March 8, 2024

Ancillary Services

Table of Contents

Ancillary Services

Ancillary services refer to specialized functions that help maintain grid stability and reliability. These services include frequency regulation, voltage control, reserves and black start capabilities. Ancillary services are essential for ensuring the uninterrupted supply of electricity. They help manage fluctuations in power demand and supply, prevent grid disturbances and support the integration of renewable energy sources, ultimately safeguarding the reliability and quality of electrical services.

Types of ancillary services

Ancillary services can be divided into four categories based on their purpose.

Frequency regulation services

Uninterrupted and balanced power supply is key.

Goal: Maintain a grid’s normal frequency.

Frequency regulation services aim to maintain the frequency of a grid by continuously balancing demand and supply. In North America this frequency is 60 Hertz, in Europe and many other parts of the world it is 50 Hertz. The frequency is kept at 50 Hz by having electricity supply and demand and trying to plan by predicting how much supply and demand exists. And to make adjustments if necessary. This can be done by either increasing demand, supply or utilizing batteries to work in both directions. It is crucial as deviations of 0.2 Hertz above or below 50 Hertz (in Europe) may lead to blackouts. However, if there are still deviations from the balance after planning, balancing services can be purchased to restore the balance.

There are four main methods to regulate a grid’s frequency:

  • Generation control: Generation can be adjusted to maintain the grid’s balance. In case the frequency is too low, generation is increased – vice versa, generation is reduced, when the frequency is too high.
  • Demand response: Demand can be adjusted to maintain the grid’s frequency. Demand response requires demand-side flexibility i.e. consumers that can be controlled to reduce (i.e. load shedding) or increase their demand.
  • Energy storage: Energy storage can adjust both, demand and supply. If more supply is needed storage is discharged. If more demand is needed storage is charged.
  • Balancing energy: In some countries, balancing energy is obtained via a market based on an auction to keep costs low. In Europe, balancing energy is divided into three products: Frequency Containment Reserve (reaction time is less than 30 seconds), Automatic Frequency Restoration Reserve (less than 5 minutes) and Manual Frequency Restoration Reserve (less than 15 minutes).

Voltage support

Goal: Supply sources provide reactive power to the grid to support voltage.

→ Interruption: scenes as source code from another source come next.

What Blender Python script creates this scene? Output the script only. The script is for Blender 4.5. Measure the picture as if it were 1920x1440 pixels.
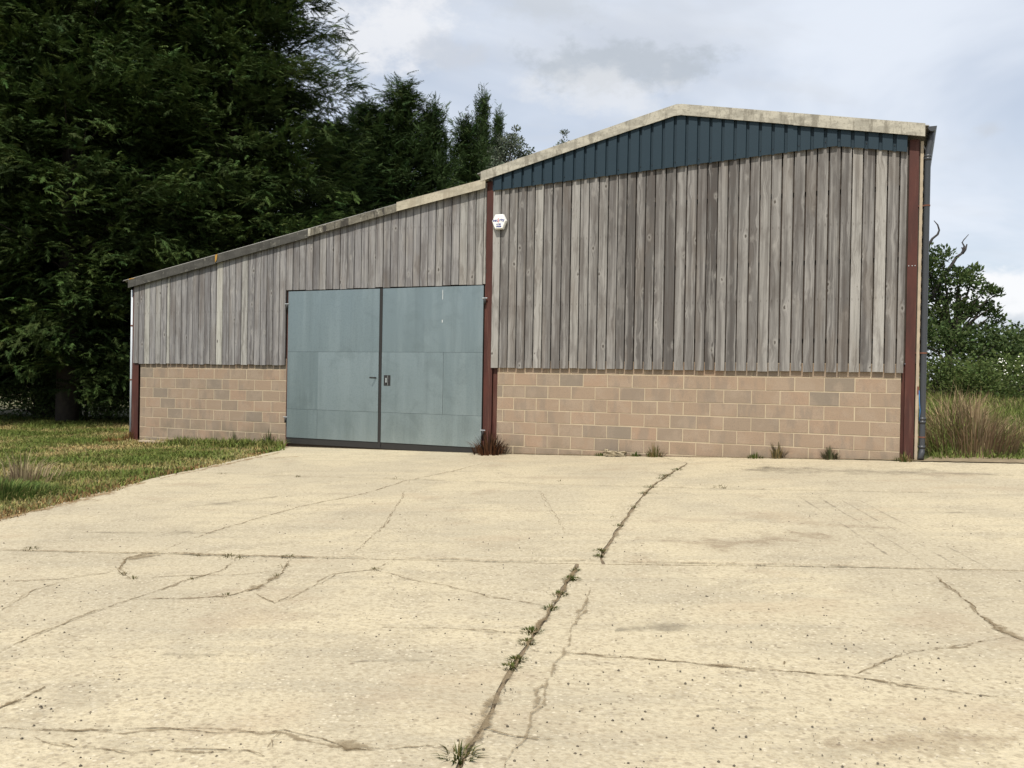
import bpy, math, random
import numpy as np
from mathutils import Vector, Matrix
random.seed(7); rng = np.random.default_rng(11)
scene = bpy.context.scene
for o in list(bpy.data.objects): bpy.data.objects.remove(o)
C = scene.collection
R = math.radians

# ------------------------------------------------------------------ camera
EYE = 1.55
ROLL, PITCH, TH, WY, FPX = 0.0171656, -0.0075076, 0.4226976, 15.85016, 1608.0
cam_d = bpy.data.cameras.new('camera'); cam = bpy.data.objects.new('camera', cam_d); C.objects.link(cam)
cam_d.sensor_width = 36; cam_d.lens = FPX / 1920 * 36; cam_d.clip_start = .05; cam_d.clip_end = 3000
cam.matrix_world = Matrix.Translation((0, 0, EYE)) @ Matrix.Rotation(R(90) + PITCH, 4, 'X') @ Matrix.Rotation(ROLL, 4, 'Z')
scene.camera = cam

# ------------------------------------------------------------------ sun and sky
SUN_EL = R(57)
SH = Vector((-0.30, -0.954, 0)).normalized()            # horizontal direction towards the sun
SUN_AZ = math.atan2(SH.x, SH.y)
sd = bpy.data.lights.new('sun', 'SUN'); sun = bpy.data.objects.new('sun', sd); C.objects.link(sun)
sd.energy = 4.8; sd.angle = R(.55); sd.color = (1.0, .94, .84)
to_sun = Vector((SH.x * math.cos(SUN_EL), SH.y * math.cos(SUN_EL), math.sin(SUN_EL)))
sun.rotation_euler = to_sun.to_track_quat('Z', 'Y').to_euler(); sun.location = (0, -5, 30)

world = bpy.data.worlds.new('World'); scene.world = world; world.use_nodes = True
nt = world.node_tree; nt.nodes.clear()
def N(t, typ, **kw):
    n = t.nodes.new(typ)
    for k, v in kw.items(): setattr(n, k, v)
    return n
def setin(t, node, key, val):
    s = node.inputs[key]
    if hasattr(val, 'is_linked') or isinstance(val, bpy.types.NodeSocket): t.links.new(val, s)
    else: s.default_value = val
def math_(t, op, a, b=0., c=None, clamp=False):
    n = N(t, 'ShaderNodeMath', operation=op, use_clamp=clamp)
    setin(t, n, 0, a); setin(t, n, 1, b)
    if c is not None: setin(t, n, 2, c)
    return n.outputs[0]
def vmath(t, op, a, b):
    n = N(t, 'ShaderNodeVectorMath', operation=op); setin(t, n, 0, a); setin(t, n, 1, b)
    return n.outputs[1] if op in ('DISTANCE', 'DOT_PRODUCT', 'LENGTH') else n.outputs[0]
def mix(t, fac, a, b, mode='MIX'):
    n = N(t, 'ShaderNodeMix', data_type='RGBA', blend_type=mode); n.clamp_factor = True
    setin(t, n, 0, fac)
    for k, v in ((6, a), (7, b)):
        if isinstance(v, (tuple, list)) and len(v) == 3: v = (*v, 1)
        setin(t, n, k, v)
    return n.outputs[2]
def noise(t, vec, scale, detail=4, rough=.55, dist=0., out=0):
    n = N(t, 'ShaderNodeTexNoise'); setin(t, n, 'Vector', vec); setin(t, n, 'Scale', scale); setin(t, n, 'Detail', detail)
    setin(t, n, 'Roughness', rough); setin(t, n, 'Distortion', dist); return n.outputs[out]
def voro(t, vec, scale, feature='F1', out=0, rnd=1.):
    n = N(t, 'ShaderNodeTexVoronoi', feature=feature); setin(t, n, 'Vector', vec); setin(t, n, 'Scale', scale); setin(t, n, 'Randomness', rnd)
    return n.outputs[out]
def ramp(t, fac, lo, hi, a=0., b=1.):
    n = N(t, 'ShaderNodeMapRange', interpolation_type='SMOOTHSTEP'); setin(t, n, 0, fac)
    for k, v in zip((1, 2, 3, 4), (lo, hi, a, b)): n.inputs[k].default_value = v
    return n.outputs[0]
def mapping(t, vec, scale=(1, 1, 1), loc=(0, 0, 0), rot=(0, 0, 0)):
    n = N(t, 'ShaderNodeMapping'); setin(t, n, 0, vec); n.inputs['Scale'].default_value = scale; n.inputs['Location'].default_value = loc; n.inputs['Rotation'].default_value = rot
    return n.outputs[0]

sky = N(nt, 'ShaderNodeTexSky', sky_type='NISHITA'); sky.sun_disc = False
sky.sun_elevation = SUN_EL; sky.sun_rotation = SUN_AZ; sky.air_density = 1.0; sky.dust_density = 1.2; sky.altitude = 100
skyc = N(nt, 'ShaderNodeVectorMath', operation='SCALE'); nt.links.new(sky.outputs[0], skyc.inputs[0]); skyc.inputs['Scale'].default_value = .115
geo = N(nt, 'ShaderNodeTexCoord'); D = geo.outputs['Generated']
sep = N(nt, 'ShaderNodeSeparateXYZ'); nt.links.new(D, sep.inputs[0])
zz = math_(nt, 'MAXIMUM', sep.outputs[2], 0.0)
den = math_(nt, 'ADD', zz, .22)
cmb = N(nt, 'ShaderNodeCombineXYZ')
nt.links.new(math_(nt, 'DIVIDE', sep.outputs[0], den), cmb.inputs[0]); nt.links.new(math_(nt, 'DIVIDE', sep.outputs[1], den), cmb.inputs[1])
CP = cmb.outputs[0]
veil = ramp(nt, noise(nt, mapping(nt, CP, (.8, 1.1, 1), (3.1, 1.7, 0)), 1.0, 5, .55, .6), .32, .62)
veil = math_(nt, 'MULTIPLY_ADD', veil, .40, .54)
base = mix(nt, veil, skyc.outputs[0], (.83, .885, .975))
grey = ramp(nt, noise(nt, mapping(nt, CP, (.9, 1.5, 1), (8.3, 4.2, 0)), 1.6, 5, .6, .3), .48, .68)
base = mix(nt, math_(nt, 'MULTIPLY', grey, .45), base, (.66, .69, .74))
def cloud(px, py, rx, ry, col, lo, hi, amt, seed):
    global base
    # a cumulus at one bearing of the sky, its edge broken by noise
    x = (px - 960) / FPX; z = -(py - 704) / FPX
    d = Vector((x, 1, z)).normalized()
    v = N(nt, 'ShaderNodeVectorMath', operation='SUBTRACT'); nt.links.new(D, v.inputs[0]); v.inputs[1].default_value = d
    v2 = N(nt, 'ShaderNodeVectorMath', operation='MULTIPLY'); nt.links.new(v.outputs[0], v2.inputs[0]); v2.inputs[1].default_value = (FPX / rx, FPX / rx, FPX / ry)
    L = vmath(nt, 'LENGTH', v2.outputs[0], (0, 0, 0))
    nn = noise(nt, mapping(nt, D, (15, 15, 24), (seed, seed * 2.3, 0)), 1.3, 5, .62)
    m = math_(nt, 'SUBTRACT', math_(nt, 'ADD', 1.0, math_(nt, 'MULTIPLY', math_(nt, 'SUBTRACT', nn, .5), 2.6)), L)
    f = math_(nt, 'MULTIPLY', ramp(nt, m, lo, hi), amt)
    base = mix(nt, f, base, col)
cloud(1130, 120, 190, 55, (.50, .55, .61), -.05, .55, .75, 1.0)
cloud(1120, 165, 150, 42, (.86, .87, .89), -.15, .8, .5, 2.0)
cloud(720, 60, 130, 70, (.90, .91, .94), -.2, .7, .8, 3.0)
cloud(830, 95, 80, 30, (.62, .66, .73), -.1, .7, .7, 8.0)
cloud(1010, 0, 120, 35, (.60, .64, .69), -.25, .9, .7, 4.0)
cloud(1900, 540, 140, 50, (.97, .98, 1.0), -.2, .5, .95, 5.0)
cloud(1940, 600, 180, 40, (.55, .61, .69), -.2, .8, .6, 6.0)
cloud(1845, 225, 28, 14, (.60, .64, .70), -.2, .8, .6, 7.0)
bg = N(nt, 'ShaderNodeBackground'); nt.links.new(base, bg.inputs[0]); bg.inputs[1].default_value = 1.0
wo = N(nt, 'ShaderNodeOutputWorld'); nt.links.new(bg.outputs[0], wo.inputs[0])

scene.view_settings.view_transform = 'Standard'; scene.view_settings.look = 'None'
scene.view_settings.exposure = 0.0; scene.view_settings.gamma = 1.0; scene.view_settings.use_curve_mapping = False
scene.cycles.max_bounces = 4; scene.cycles.diffuse_bounces = 2; scene.cycles.glossy_bounces = 2; scene.cycles.transmission_bounces = 2; scene.cycles.transparent_max_bounces = 6
world.cycles.sampling_method = 'MANUAL'; world.cycles.sample_map_resolution = 256

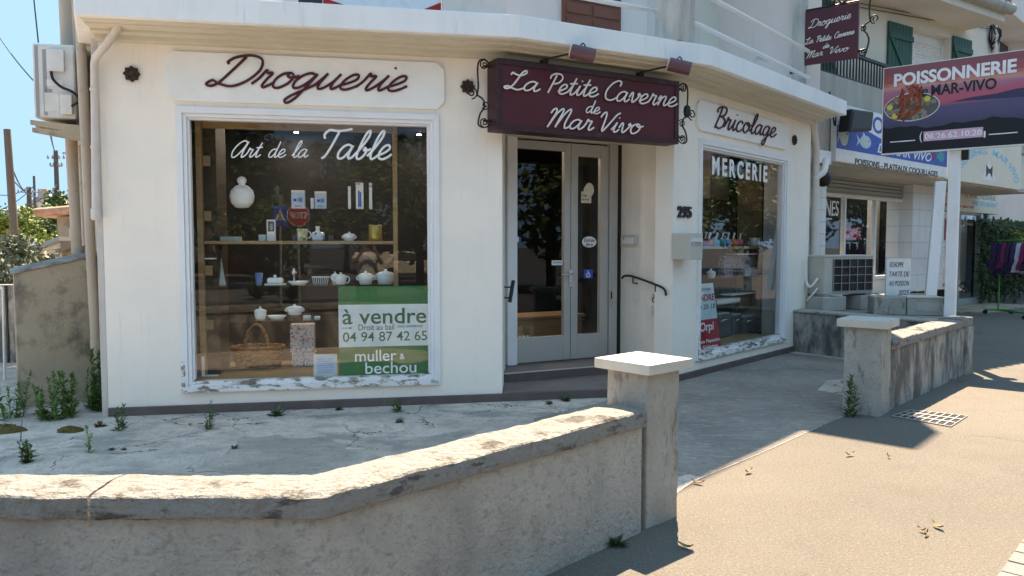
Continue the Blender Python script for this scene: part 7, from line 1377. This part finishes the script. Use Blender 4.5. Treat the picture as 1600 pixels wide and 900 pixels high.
# ---------------------------------------------------------------- the photographer, mirrored in the window
def person():
    pos = {'hip': (0, -.34, .92), 'waist': (0, -.34, 1.08), 'chest': (0, -.35, 1.28), 'neck': (0, -.34, 1.46), 'chin': (0, -.31, 1.53), 'head': (0, -.30, 1.63), 'top': (0, -.31, 1.73),
           'hl': (-.10, -.34, .88), 'kl': (-.12, -.31, .49), 'al': (-.12, -.35, .07), 'tl': (-.14, -.20, .03), 'hr': (.10, -.34, .88), 'kr': (.12, -.31, .49), 'ar': (.12, -.35, .07), 'tr': (.14, -.20, .03),
           'sl': (-.19, -.34, 1.41), 'el': (-.29, -.20, 1.24), 'wl': (-.125, -.07, 1.50), 'pl': (-.095, -.045, 1.56), 'sr': (.19, -.34, 1.41), 'er': (.29, -.20, 1.24), 'wr': (.125, -.07, 1.50), 'pr': (.095, -.045, 1.56)}
    rad = dict(hip=.145, waist=.13, chest=.15, neck=.06, chin=.07, head=.085, top=.07, hl=.10, kl=.065, al=.045, tl=.035, hr=.10, kr=.065, ar=.045, tr=.035, sl=.065, el=.045, wl=.03, pl=.034, sr=.065, er=.045, wr=.03, pr=.034)
    ed = ['hip waist', 'waist chest', 'chest neck', 'neck chin', 'chin head', 'head top', 'hip hl', 'hl kl', 'kl al', 'al tl', 'hip hr', 'hr kr', 'kr ar', 'ar tr', 'chest sl', 'sl el', 'el wl', 'wl pl', 'chest sr', 'sr er', 'er wr', 'wr pr']
    ks = list(pos); E = [tuple(ks.index(x) for x in e.split()) for e in ed]; V = [Vector(pos[k]) for k in ks]; RR = [rad[k] for k in ks]
    for sgn, w_ in ((-1, 'pl'), (1, 'pr')):        # five fingers each, curled round the phone
        b = ks.index(w_)
        for f in range(4):
            z = 1.545 + f * .02; a = Vector((sgn * .092, -.03, z)); m1 = Vector((sgn * .088, -.012, z + .004)); t = Vector((sgn * (.062 - .004 * (f == 0)), -.010, z + .006))
            i = len(V); V.extend([a, m1, t]); RR.extend([.0095, .009, .008]); E.extend([(b, i), (i, i + 1), (i + 1, i + 2)])
        i = len(V); V.extend([Vector((sgn * .085, -.052, 1.58)), Vector((sgn * .06, -.042, 1.59))]); RR.extend([.011, .009]); E.extend([(b, i), (i, i + 1)])
    base = Vector((0, -.34, 0)); t = thing('person', 'person in a light T-shirt and dark trousers photographing the shop with a phone', 'person', base)
    me = bpy.data.meshes.new('body'); me.from_pydata([tuple(v - base) for v in V], E, []); o = bpy.data.objects.new('body', me); COL.objects.link(o); o.parent = t
    md = o.modifiers.new('skin', 'SKIN'); md.use_smooth_shade = True
    for i, sv in enumerate(me.skin_vertices[0].data): sv.radius = (RR[i], RR[i] * (.75 if ks[i:i + 1] and ks[i] in ('chest', 'waist', 'hip') else 1)); sv.use_root = (i == 0)
    o.modifiers.new('smooth', 'SUBSURF').levels = 2; o.modifiers['smooth'].render_levels = 2; me.materials.append(M['skin'])
    def wear(nm, prof, mt, c=(0, -.345)): m = MB(); m.lathe(Vector((c[0], c[1], 0)), prof, 22, sy=.66); return m.build(nm, M[mt], t)
    wear('shirt', [(.185, .93), (.19, 1.05), (.20, 1.2), (.215, 1.36), (.19, 1.44), (.08, 1.49)], 'ac_white')
    for s in (-1, 1):
        m = MB(); m.tube([(s * .17, -.34, 1.41), (s * .25, -.26, 1.30)], [.085, .08], 14); m.build('sleeve', M['ac_white'], t)
        m = MB(); m.tube(smooth([(s * .10, -.34, .95), (s * .115, -.32, .5), (s * .12, -.345, .1)], 5), [.115, .112, .11, .105, .1, .095, .09, .085, .082, .08, .08], 16); m.build('trouser_leg', M['text_dark'], t)
        m = MB(); m.tube([(s * .12, -.40, .04), (s * .135, -.18, .035)], [.052, .045], 12); m.build('shoe', M['black'], t)
        m = MB(); m.lathe(Vector((s * .032, -.225, 1.645)), [(.004, -.008), (.011, 0), (.004, .008)], 8); m.build('eye', M['black'], t)
        m = MB(); m.tube([(s * .088, -.31, 1.60), (s * .092, -.315, 1.65)], .014, 8); m.build('ear', M['skin'], t)
    m = MB(); m.tube([(0, -.222, 1.65), (0, -.205, 1.605)], [.010, .016], 8); m.build('nose', M['skin'], t); m = MB(); m.tube([(-.024, -.222, 1.572), (.024, -.222, 1.572)], .006, 8); m.build('mouth', M['orpi_red'], t)
    m = MB(); m.lathe(Vector((0, -.325, 1.65)), [(.094, .0), (.098, .04), (.085, .09), (.05, .115), (.01, .122)], 18); m.build('hair', M['black'], t)
    ph = thing('phone', 'black phone held up in both hands of the person', 'phone', (0, -.03, 1.57)); m = MB(); m.cube(-.08, .08, -.034, -.026, 1.55, 1.63); m.build('casing', M['black'], ph, .003); m = MB(); m.lathe(Vector((.0, -.024, 1.61)), [(.006, 0), (.008, .002), (.006, .004)], 10); m.build('lens', M['steel'], ph)
person()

As the name implies, voltage control services maintain the voltage level of an electrical grid within an acceptable range. Overvoltage and undervoltage can damage electrical equipment and disrupt power supply.

Reserve services

Goal: Balance unexpected supply shortages.

Reserve services refer to the capacity set aside within an electrical grid to respond to unexpected changes in electricity demand or supply. In case of outages of power generators or sudden spikes in power demand, reserve services are activated to address the resulting imbalances.

While the methodologies are similar, reserve services differ from frequency regulation services in that reserve services have a longer response time. This can include spinning reserve (sources of supply that are synchronized to the grid frequency and can ramp up to full capacity with 10 minutes). 

Black start services

Goal: Restore power supply after a power failure.

Transmission System Operators (TSOs) are usually responsible for quickly restoring power supply after an outage by starting up large power plants that work autonomously and without external energy supply. This is often referred to as black start services. The most common power plant types suitable for black start are hydroelectric power plants, compressed air storage plants, gas power plants or, increasingly, electricity storage facilities.

How DERs can be used for ancillary services

Distributed energy resources (DERs) are flexible small-scale assets that generate, store or consume energy. By aggregating the flexibility of these assets to create a larger dispatchable unit, such as a virtual power plant (VPP) they can also be used to provide  ancillary services. The benefits of using DERs for ancillary services include:

  • DERs are already being installed in homes at an increasingly rapid pace due to their inherent benefits (e.g. self-sufficiency, reduction in costs and emissions). Pooling their flexibility to provide ancillary services requires limited additional effort and no loss of comfort to homeowners.
  • This reduces dependence on large (fossil fuel) power plants and thus accelerates the energy transition.
  • When connected to an energy management system (EMS), residential DERs can react very quickly, thereby providing flexibility on a large scale quickly. This makes them particularly suited to use cases like frequency containment reserve (FCR).
  •  Since DERs are distributed widely across the grid, they can respond more easily to local bottlenecks, i.e. they provide locational services.

There are, however, also some challenges when utilizing DERs for ancillary services: 

  • Because of their dependency on certain weather conditions (e.g wind and sun) for some assets, DERs are not well-suited to reserve or black start services. 
  • Regulatory issues partially prevent the use of residential DERs for ancillary services by limiting access to certain markets for smaller DER portfolios. This could mean that a VPP would have to aggregate a large number of assets, which increases the barrier to entry.